Por José Vicente Santos de Mendonça
Dizia Nélson Rodrigues que só os profetas enxergam o óbvio. Pois este é, então, um texto de qualidades proféticas. De fato: nada mais óbvio do que exigir que os atos administrativos tenham por base situações reais e se proponham a atingir, de modo realista, estados reais. Se o Direito Público do século XXI não é mais aquele monte de palavras bonitas com resultado zero, também o Direito Administrativo dos dias de hoje é Direito comprometido com o contexto no qual vai ser aplicado e com o adiantamento das conseqüências dessa ou daquela linha de ação. Thomas Grey escreveu que o pragmatismo jurídico é a teoria operacional implícita da maioria dos bons advogados. O mesmo também é verdade em relação à maioria dos bons administradores públicos.
A história do Direito Administrativo é a história da luta entre o empoderamento do Estado e as diversas formas de se controlá-lo: procedimentos, participação, voto. Nos últimos anos, em função de algumas referências doutrinárias e de certa incidência em decisões judiciais, começou-se a falar no princípio da realidade como elemento de controle da discricionariedade.
Definição simples está em Raquel Urbano (Curso de Direito Administrativo, Podium, 2008, p. 95): pelo princípio, nenhuma norma administrativa pode ignorar o mundo dos fatos. “Se há discordância entre determinada presunção e o que restou comprovado na prática administrativa, deve-se atentar para a veracidade das circunstâncias empíricas”. Em termos dogmáticos, não estamos diante de princípio jurídico na acepção de Alexy: exigir que atos administrativos tenham bases e propósitos reais não é norma de incidência gradual. Ou eles preenchem tais requisitos, ou não. Estamos diante de regra. Mas, distanciando-nos de preocupações acadêmicas, podemos muito bem chamá-lo de “princípio” da forma como viemos chamando todas as normas — regras ou princípios ou seja lá o quê — que nos soem importantes.
Problema não é saber se é ou não princípio. Interessante é saber se é novo. Não é. Há — literalmente — séculos se fala que o elemento “motivo” dos atos administrativos significa que as bases de fato e de Direito do ato devem ser válidas e verdadeiras. Isso não é outra coisa senão boa parte das exigências do princípio da realidade. O princípio da realidade também já poderia ser extraído, como regra de interpretação, do artigo 5º da Lei de Introdução às Normas do Direito Brasileiro: na interpretação da lei, o juiz (e todo mundo) deve interpretar a lei com base em seus fins sociais e nas exigências do bem comum.

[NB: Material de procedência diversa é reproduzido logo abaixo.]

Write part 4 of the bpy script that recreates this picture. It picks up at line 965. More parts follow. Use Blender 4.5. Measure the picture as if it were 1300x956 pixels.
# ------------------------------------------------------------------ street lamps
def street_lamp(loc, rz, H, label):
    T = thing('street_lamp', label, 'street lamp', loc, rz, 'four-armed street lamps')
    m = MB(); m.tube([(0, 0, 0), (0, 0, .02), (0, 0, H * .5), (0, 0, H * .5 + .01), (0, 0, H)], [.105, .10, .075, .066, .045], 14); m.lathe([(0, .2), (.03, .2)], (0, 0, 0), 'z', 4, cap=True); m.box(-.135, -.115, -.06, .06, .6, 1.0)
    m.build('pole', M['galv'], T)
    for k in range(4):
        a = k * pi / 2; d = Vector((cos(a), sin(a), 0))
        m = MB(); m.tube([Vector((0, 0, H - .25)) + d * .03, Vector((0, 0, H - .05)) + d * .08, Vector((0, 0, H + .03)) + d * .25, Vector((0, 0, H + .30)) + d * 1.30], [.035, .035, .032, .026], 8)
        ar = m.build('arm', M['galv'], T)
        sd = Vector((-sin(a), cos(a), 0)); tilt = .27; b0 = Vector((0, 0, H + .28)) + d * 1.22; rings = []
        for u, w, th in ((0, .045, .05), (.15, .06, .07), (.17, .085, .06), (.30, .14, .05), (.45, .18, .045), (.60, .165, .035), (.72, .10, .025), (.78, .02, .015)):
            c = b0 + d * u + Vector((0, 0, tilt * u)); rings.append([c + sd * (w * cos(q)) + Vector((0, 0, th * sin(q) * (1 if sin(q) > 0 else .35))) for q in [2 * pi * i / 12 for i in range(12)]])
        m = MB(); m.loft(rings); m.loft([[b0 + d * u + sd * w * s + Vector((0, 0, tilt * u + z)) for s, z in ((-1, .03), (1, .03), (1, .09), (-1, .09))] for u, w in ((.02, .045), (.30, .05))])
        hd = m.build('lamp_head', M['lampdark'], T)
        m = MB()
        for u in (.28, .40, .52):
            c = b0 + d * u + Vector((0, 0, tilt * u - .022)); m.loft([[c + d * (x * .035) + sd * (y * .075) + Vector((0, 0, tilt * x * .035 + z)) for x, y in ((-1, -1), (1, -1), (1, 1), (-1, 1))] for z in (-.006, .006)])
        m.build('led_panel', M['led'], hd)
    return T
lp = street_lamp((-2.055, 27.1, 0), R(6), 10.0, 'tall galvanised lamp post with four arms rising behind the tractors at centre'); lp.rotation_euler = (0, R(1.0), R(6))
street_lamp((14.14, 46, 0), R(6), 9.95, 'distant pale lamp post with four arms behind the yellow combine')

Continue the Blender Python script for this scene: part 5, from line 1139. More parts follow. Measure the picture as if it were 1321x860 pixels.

Seja princípio ou regra, novo ou velho, fato é que o princípio da realidade já vai se tornando — perdão pelo trocadilho — realidade. Há pelo menos duas referências no STF. No primeiro caso, o Supremo entendeu que havia violação, dentre outros, ao princípio da realidade, na prática da Administração de demitir e recontratar professores públicos a cada final de ano letivo, como forma de impedir a aquisição da estabilidade do artigo 19/ADCT (RE 158.448).
No segundo caso, a incidência é remota: o Supremo entendeu que, dentre outros fundamentos, o princípio da realidade tornava possível que medida provisória criasse foro especial por prerrogativa de função para o presidente do Banco Central (ADI 3.289/2005). Também constam referências ao princípio da realidade no STJ (por ex., RESP 64.124-RJ) e em vários tribunais locais.
Mesmo assim, em muitos casos atuais ainda se editam leis e atos administrativos afastados de bases reais e de exeqüibilidade prática. São os casos de legislação-álibi (e de administração-álibi): o legislador/administrador resolve dar satisfação à opinião de senso comum (e/ou a seus eleitores) impondo obrigações impossíveis. Imposição de gratuidades em negócios privados sem indicação de custeio, criação de órgãos públicos fiscais do nada — a imaginação é farta.
Conta-se que ainda hoje há ato administrativo, da época da Guanabara, que regula o horário de funcionamento das praias cariocas. E, ao que parece, ainda está em vigor lei municipal carioca que obriga todos os bares e restaurantes a fornecer gratuitamente a todos os que se sentarem um pedaço de pão e um copo d’água. De modo que, ainda hoje, quando a praia de Ipanema fechar, talvez seja uma boa irmos comer de graça um pão de pato no restaurante do hotel Fasano.
Por caricaturais que sejam, as violações ao princípio da realidade mostram dados típicos de nosso pensamento público: ausência de planejamento, externalização de deveres, e, acima de tudo, a tendência a pretender que o mundo mude graças à edição de atos formais. Nunca mudou. O mundo e o Direito estão associados numa interação tensa, dinâmica, muitíssimo complexa. Bem disse Georges Ripert: “Quando o Direito ignora a realidade, a realidade se vinga ignorando o Direito”. Pois é.